Ces développements s’inscrivent dans un contexte opérationnel très dense. Le 7 juillet, le corporal Joseph Maciel a été tué dans le district de Tarin Kowt en Afghanistan et deux autres soldats ont été blessés lors de l’attaque (l’un d’entre eux n’a pas survécu à ses blessures). Il s’agissait vraisemblablement d’une attaque émanant d’un Taliban infiltré dans les rangs afghans. Le 8 juillet, les forces spéciales afghanes, soutenues par les forces spéciales et des frappes aériennes américaines ont repris la ville de Gargari dans le district de Deh Bala à l’est de l’Afghanistan (province de Nangarhar). Cette ville était occupée par des combattants de l’État Islamique (« des Russes, des Tchétchènes, des Tadjiks, des Ouzbeks, des Arabes et principalement des Pakistanais » d’après un chef de tribu local) qui essayaient d’y établir leur capitale locale. 167 d’entre eux furent tués lors de l’opération, commencée à la fin mai mais aucune victime n’est à déplorer dans les rangs afghans et américains. Ce type d’opérations contre les groupes terroristes de la région est menée par les États-Unis aux côtés de l’opération Resolute Support de l’Otan lancée en janvier 2015 à laquelle les Etats-Unis participent également (à hauteur de près de 7000 hommes).
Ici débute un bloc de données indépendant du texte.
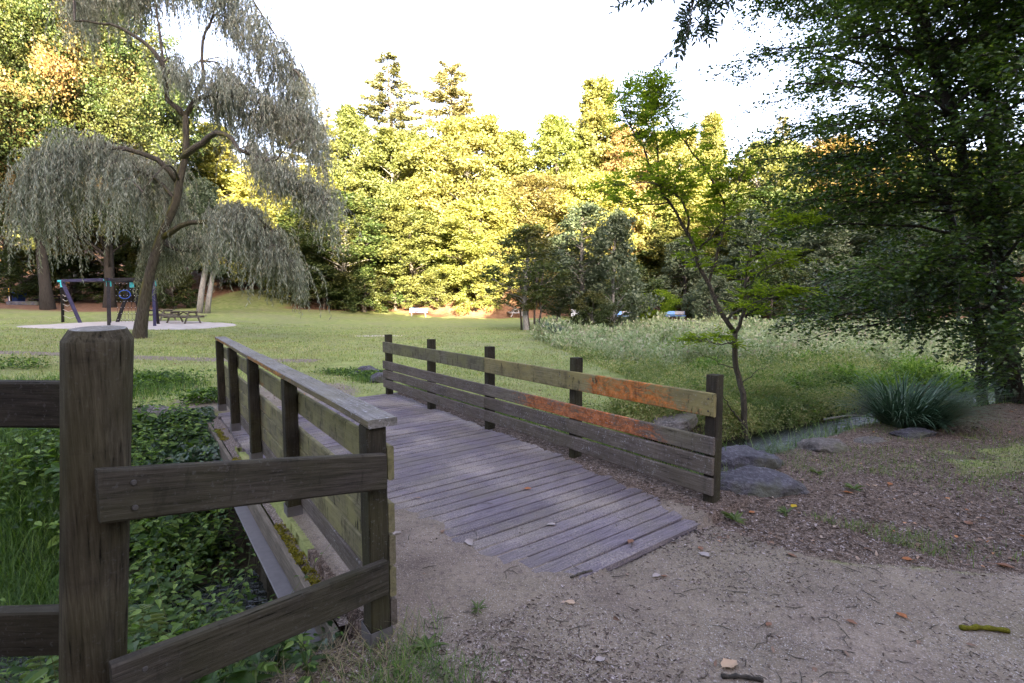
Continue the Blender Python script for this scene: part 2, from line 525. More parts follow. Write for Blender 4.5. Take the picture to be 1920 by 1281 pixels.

Cette intensification du tempo opérationnel se traduit par le fait que plus de 150 tonnes de matériel ont été larguées par l’US Air Force au-dessus de l’Afghanistan depuis le début de l’année (contre 15 tonnes sur toute l’année dernière) et tout particulièrement ces deux derniers mois. Ce chiffre témoigne de l’amplification des opérations afghanes et américaines contre les Taliban afin de les pousser à négocier avec le gouvernement. Des experts ont noté la corrélation entre l’augmentation de ces parachutages à des avant-postes et l’arrivée d’une nouvelle unité de conseil et de formation (Security Force Assistance Brigade) auprès des forces locales ainsi que l’intensification de l’activité insurgée le long d’axes routiers majeurs, ce qui doit gêner l’approvisionnement par voie terrestre. Cependant, aucune déclaration officielle n’a été fournie pour expliquer cette augmentation et aucun détail n’a été donné quant à la nature de l’équipement largué.